Herr Rossi hat geschrieben: ↑25.09.2023, 18:06
Kommt Link-16 (Edit: und natürlich auch die restliche Technik) eigentlich auch mit einer atomaren EMP Detonation in der Atmosphäre klar? Frage ist ernst gemeint.
EMP ist generell ein lokal begrenztes Ereignis direkt im Schlagschatten der atomaren Explosion. Wenn die Technik nicht dem EMP zum Zeitpunkt des Bestehens ausgesetzt war? Dann ist sie nicht betroffen. Gerade im Kalten Krieg hat man auf die EMP-Härtung von sensibler Technik sehr hohen Wert gelegt, aber wie gut das alles funktionierte und in wie weit das heute noch möglich und machbar ist, sei dahingestellt. Die Ionisierung der Atmosphäre nach Atomwaffeneinsatz hat aber generell störende Auswirkungen auf alles, was Funk betrifft und darauf hofft, dass die Ionosphäre was über den Horizont hinaus reflektiert. Link-16 funktioniert nur auf Sichtlinie und baut dann Ad-Hoc-Netzwerke auf. Über die können dann auch Einheiten kommunizieren, die keine direkte Sichtlinie haben. Das ist dann auch etwas weniger vom Zustand der Ionosphäre abhängig. Von daher würde ich mal vermuten, dass Link-16 auch dann noch geht - ggf. halt mit Einschränkungen beim Durchsatz und der möglichen Entfernungen.
Herr Rossi hat geschrieben: ↑25.09.2023, 18:06
Aber schau dir doch die Kriege und Konflikte auf der Erde an. Nur die wenigsten davon werden mit dieser Technik geführt. Primär sind es die USA, die damit 30 Jahre lang die Welt dominiert haben.

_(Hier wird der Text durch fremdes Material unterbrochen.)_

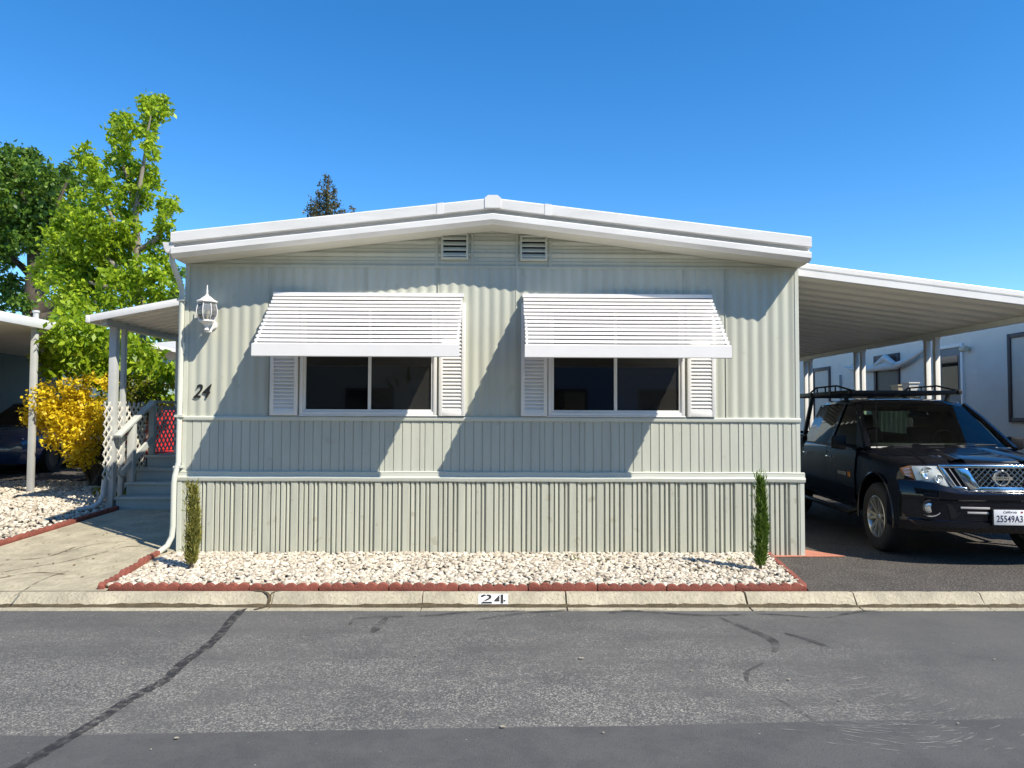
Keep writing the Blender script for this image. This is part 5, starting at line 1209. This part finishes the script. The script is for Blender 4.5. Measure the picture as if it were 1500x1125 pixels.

Da muss man dann auch wieder dagegen halten, dass gerade die Klein- und Kleinstdrohnen bei Konflikten in Schwellenländern eine zunehmende Rollen spielen. Da hat du dann pro "Waffensystem" Kosten von ein paar hundert Dollar und wer die Drohne(n) hat, der hat einen enormen Vorteil gegenüber dem, der ohne da steht. So ist das bei vielem. Selbst bei Kleinkram wie Body-Armor, Nachtsicht, Optiken für Flinten und so weiter. Man kann sicherlich irgendwo in Afrika mit ein paar rostigen AK-47, einer Handvoll RPG-7 und ein paar Toyota-Pickups eine Regierung stürzen und die Macht an sich reißen. Aber stell denen mal eine Kompanie Marines (ohne jegliche weitere Unterstützung) gegenüber oder ein ähnliches Äquivalent einer anderen ernsthaften Armee und dann kommen die nicht weiter, als bis in Sichtweite vom Ortsschild. Motivation ist eine Sache. Aber selbst beim Infanteristen ist die Technik mittlerweile so weit fortgeschritten, dass man Kram von vor 40-50 Jahren heute nicht mehr weit kommt, wenn der Gegner halbwegs neuer ausgestattet ist und über ordentliches Training damit verfügt.